The acting is all good -- Kristen Stewart as the earnest love interest, Steve Carell, as a Hollywood bigwig agent, urbanite Parker Posey, pious sister Sari Lennick, Bobby's father Ken Stott, socialite Blake Lively, and a terribly toupeed Corey Stall as the sexy mafia brother.

Mr. Allen's story telling is so well plotted that you seem to fly along with the characters' lives and that even when bad things happen, it doesn't feel so bad. His generous sprinkling of Yiddish throughout gives the story a slightly folkish quality, especially in the Brooklyn scenes. A young guy going on the road to finding himself, getting mentored, getting love, getting disillusioned and landing on his feet is classic and yet feels fresh because the world presented is fun and colorful.

Does the critique of Hollywood values reflect Mr. Allen's own distaste for the glitz? Probably to some extent, but the way he lovingly films that world shows bemusement more than contempt, and an acceptance that life is never 100 percent. Is he saying that a nightclub run by hoods is equivalent to a film studio? In both places you can make a killing and get killed. It may be an element, but mostly it's about dreams of love that never quite work out; "that special feeling" that never goes away, despite all the external changes you may make to forget her or him.

Mr. Allen may not deal with politics as such but he does give the characters a chance to face their own moral compass. Steve Carell dreams of leaving his wife and suffers for the dream. Decisions are not made without thought. The Jewish characters are not all alike; they don't have the same level of guilt, even in the same family.
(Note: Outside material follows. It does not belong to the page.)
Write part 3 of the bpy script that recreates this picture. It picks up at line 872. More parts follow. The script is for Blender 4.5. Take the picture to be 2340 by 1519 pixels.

The one bone I'd pick is that the story never returns to the escort Candy, (Anna Camp), who Bobby orders in his first lonely weeks in LA. Ben is shocked that she's late, not so gorgeous, a first timer and a Jew. All of that is funny and great as a metaphor for the prostituting of oneself in show business. Still, this Candy is a warm funny character doing something scary and we never find out her future. Perhaps she represents all the victims of Hollywood dreams.

That we have little real control of our lives is best felt in the nightclub singer's rendition of Rodger and Harts' Mountain Greenery. Mr. Allen has lived long enough to personally know that falling in love is beyond our control: In a mountain greenery, Where God paints the scenery, Just two crazy people together.

Café Society is a love story. It is ultimately Mr. Allen's love for life, despite his protestations.